五賢帝のなかでも最重要といって良いトライアヌスですが、現存の資料が少ないため筆者が大変苦労されています。とてもバランスの取れた指導者という印象ですね。
軍事についても政治についても、天才とまではいえずとも高い水準でこなし、真面目で誠実でありながら必要とあれば冷酷に対処することも出来る。ひょっとするとカエサルよりも理想的な皇帝といえるかもしれません。あまりとんがりすぎたために、出る杭が打たれてしまったわけですから。
属州出身としては初の皇帝ですが、親の代からの元老院議員ではあったわけですから、ローマ人的にはさほどの抵抗感はなかったのかもしれませんね。もっとも大儀は必要のようで、由緒正しい血統の先帝ネルヴァから養子という形で後継者指名を受けての襲位となります。
アウグストゥス時代より定められていた領土を初めて拡張した人物です。ダキア戦役については、カエサルに習ってか皇帝自らの筆による「ダキア戦記」が執筆されたそうですが、現存していないのは残念なことです。トライアヌス円柱に描かれた絵から逐一想像を叙述に変えていく作者の労には敬服の念を感じました。純粋な小説ならもっと好き勝手できたんでしょうけどね。

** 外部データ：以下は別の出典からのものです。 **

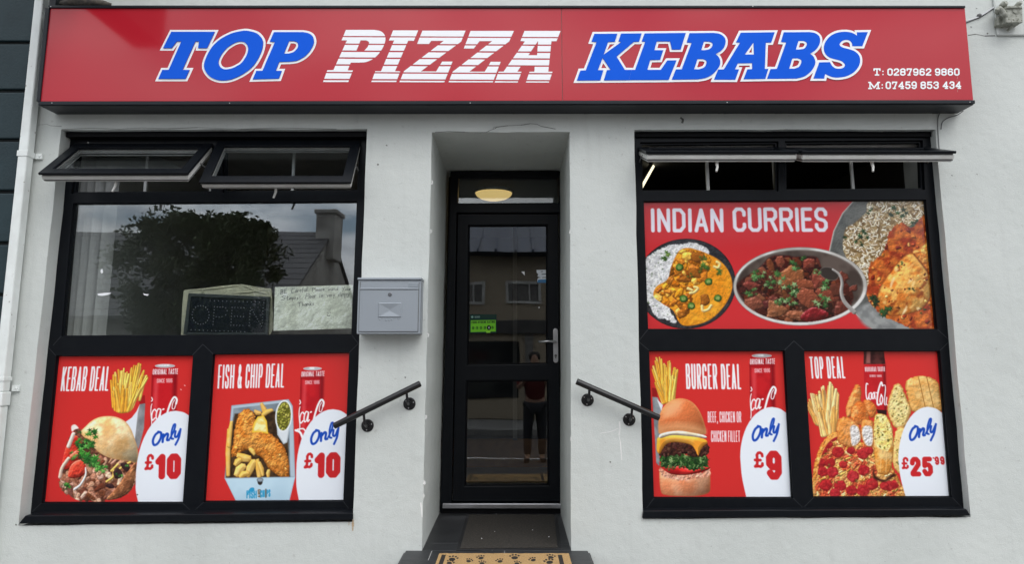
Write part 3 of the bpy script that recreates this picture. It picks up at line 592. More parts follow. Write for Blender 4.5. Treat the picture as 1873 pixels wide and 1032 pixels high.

史実として残されているものが少ないうえ、本人が真面目で立派過ぎることもあって、ちょっぴり読み物としては面白みに欠ける感なくもありません。ただ、インフラ工事にかける情熱についてはちょっと興味深かったです。父が土木屋だったので、立派な橋とかみると「おっ」と思ってしまうのです。
男児がうまれなかったため、従兄弟の子であるハドリアヌスが養子として後継者となります。暗黒の時代を経て実力重視が再認識されながらも、周囲を納得させるためにはやはり血のつながりが重要となるようです。